New York, December 19, 2012–CPJ is deeply concerned by sedition charges leveled against Mahmudur Rahman, the acting editor and majority owner of the Bengali-language pro-opposition daily Amar Desh and the paper’s publisher, Alhaj Hasmat Ali. The two were charged after publishing news stories based on leaked transcripts of conversations between a lawyer and the lead judge of Bangladesh’s war crimes tribunal.
The prosecutor of the tribunal, Saidur Rahman, filed a complaint against Rahman last week after Amar Desh, the second largest daily in the country, reported on Skype conversations between Judge Mohammed Nizamul Huq and a human rights activist and lawyer based in Brussels.
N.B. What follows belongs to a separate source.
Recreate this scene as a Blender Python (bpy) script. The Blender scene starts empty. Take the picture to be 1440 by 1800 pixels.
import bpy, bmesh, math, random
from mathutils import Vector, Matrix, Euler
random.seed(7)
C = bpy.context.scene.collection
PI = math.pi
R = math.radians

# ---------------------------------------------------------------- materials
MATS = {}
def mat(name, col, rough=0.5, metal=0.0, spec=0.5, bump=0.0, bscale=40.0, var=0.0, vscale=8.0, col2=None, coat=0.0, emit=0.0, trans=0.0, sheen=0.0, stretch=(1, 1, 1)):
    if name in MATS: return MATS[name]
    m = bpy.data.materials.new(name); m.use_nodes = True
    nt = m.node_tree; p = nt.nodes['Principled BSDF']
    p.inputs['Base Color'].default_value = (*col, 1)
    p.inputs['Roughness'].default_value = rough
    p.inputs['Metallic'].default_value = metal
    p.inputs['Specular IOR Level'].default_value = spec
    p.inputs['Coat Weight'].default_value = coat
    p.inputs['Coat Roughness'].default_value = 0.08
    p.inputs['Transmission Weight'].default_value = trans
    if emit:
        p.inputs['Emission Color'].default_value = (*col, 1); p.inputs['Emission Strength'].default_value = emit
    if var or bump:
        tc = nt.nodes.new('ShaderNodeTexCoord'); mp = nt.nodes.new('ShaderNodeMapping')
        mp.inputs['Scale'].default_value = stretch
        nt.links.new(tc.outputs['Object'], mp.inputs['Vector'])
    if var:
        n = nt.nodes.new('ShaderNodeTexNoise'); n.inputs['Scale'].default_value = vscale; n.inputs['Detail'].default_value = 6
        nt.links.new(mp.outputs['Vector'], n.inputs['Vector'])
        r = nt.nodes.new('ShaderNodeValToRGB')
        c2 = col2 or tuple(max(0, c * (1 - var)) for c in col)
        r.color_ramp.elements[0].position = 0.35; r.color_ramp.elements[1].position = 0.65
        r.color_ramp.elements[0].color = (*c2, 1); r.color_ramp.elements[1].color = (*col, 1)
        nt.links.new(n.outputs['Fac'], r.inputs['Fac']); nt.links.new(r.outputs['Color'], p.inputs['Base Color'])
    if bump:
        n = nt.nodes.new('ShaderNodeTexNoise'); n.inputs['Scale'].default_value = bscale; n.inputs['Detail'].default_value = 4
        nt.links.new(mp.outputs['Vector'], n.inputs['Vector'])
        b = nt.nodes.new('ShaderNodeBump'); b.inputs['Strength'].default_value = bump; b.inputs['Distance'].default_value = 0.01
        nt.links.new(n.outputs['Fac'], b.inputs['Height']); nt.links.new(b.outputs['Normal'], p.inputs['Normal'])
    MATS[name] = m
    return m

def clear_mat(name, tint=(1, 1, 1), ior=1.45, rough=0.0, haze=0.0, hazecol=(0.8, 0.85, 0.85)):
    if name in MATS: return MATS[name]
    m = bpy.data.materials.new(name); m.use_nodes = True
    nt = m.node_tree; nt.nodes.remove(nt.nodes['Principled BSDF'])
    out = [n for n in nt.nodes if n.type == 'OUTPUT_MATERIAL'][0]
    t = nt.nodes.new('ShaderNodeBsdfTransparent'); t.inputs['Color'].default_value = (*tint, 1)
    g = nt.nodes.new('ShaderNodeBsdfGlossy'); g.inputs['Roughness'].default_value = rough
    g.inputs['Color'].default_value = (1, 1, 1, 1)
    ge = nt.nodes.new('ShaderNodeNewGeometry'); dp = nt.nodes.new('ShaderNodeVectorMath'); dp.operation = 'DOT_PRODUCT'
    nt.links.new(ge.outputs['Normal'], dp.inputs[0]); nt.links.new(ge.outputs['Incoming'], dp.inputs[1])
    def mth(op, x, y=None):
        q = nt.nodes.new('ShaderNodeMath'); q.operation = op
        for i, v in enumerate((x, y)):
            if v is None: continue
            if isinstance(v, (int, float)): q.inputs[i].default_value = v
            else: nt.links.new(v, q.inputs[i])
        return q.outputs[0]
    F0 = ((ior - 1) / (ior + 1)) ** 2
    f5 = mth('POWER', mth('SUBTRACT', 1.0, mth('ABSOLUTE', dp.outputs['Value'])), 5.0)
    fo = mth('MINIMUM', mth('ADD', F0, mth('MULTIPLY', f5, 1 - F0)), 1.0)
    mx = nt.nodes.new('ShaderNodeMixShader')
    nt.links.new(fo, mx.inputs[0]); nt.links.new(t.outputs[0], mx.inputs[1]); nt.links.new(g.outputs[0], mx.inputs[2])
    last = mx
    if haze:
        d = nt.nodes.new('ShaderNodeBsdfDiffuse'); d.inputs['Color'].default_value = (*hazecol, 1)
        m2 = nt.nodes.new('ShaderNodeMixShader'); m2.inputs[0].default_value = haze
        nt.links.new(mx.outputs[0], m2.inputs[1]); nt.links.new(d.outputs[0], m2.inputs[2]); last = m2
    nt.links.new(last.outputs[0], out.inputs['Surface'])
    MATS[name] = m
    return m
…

According to news reports, the judge shared details of the case and asked for advice, which some observers say cast doubt on the impartiality of the tribunal. Huq, who initially disputed the authenticity of the leaked conversations, stepped down from the tribunal last week.
The tribunal on December 13 ordered all media to stop reporting on the leaked conversations and resulting fallout, according to local media reports.
“The credibility of the court is dependent on open and unrestricted coverage of its activities,” said Bob Dietz, CPJ’s Asia program coordinator. “Authorities only undermine the court’s mission by leveling these very serious charges of sedition against journalists who have raised critical questions about the proceedings.”
Rahman has confined himself to his office in the capital, Dhaka, for the past eight days. “If the government wants to arrest me, they will have to do so from my desk,” Rahman told CPJ. Ali, the publisher of the daily who also faces charges, remains at his home, according to Rahman.
The tribunal aims to investigate war crimes, crimes against humanity, genocide, and crimes against peace committed during the 1971 war of independence in which Bangladesh seceded from Pakistan. Several hundred thousand civilians were killed, and thousands of women raped. As part of a peace treaty, Pakistanis were granted immunity from prosecution in Bangladesh, but Bangladeshis were not. Critics say the tribunal is being used to target political opponents of the ruling Awami League.
Rahman–who served as an energy adviser in the previous Bangladesh Nationalist Party-led government –was arrested in June 2010, and spent 10 months in prison on charges of harming the court’s reputation, including defamation for publishing reports on alleged corruption by the son of current Prime Minister Sheikh Hasina. He says he was beaten while held.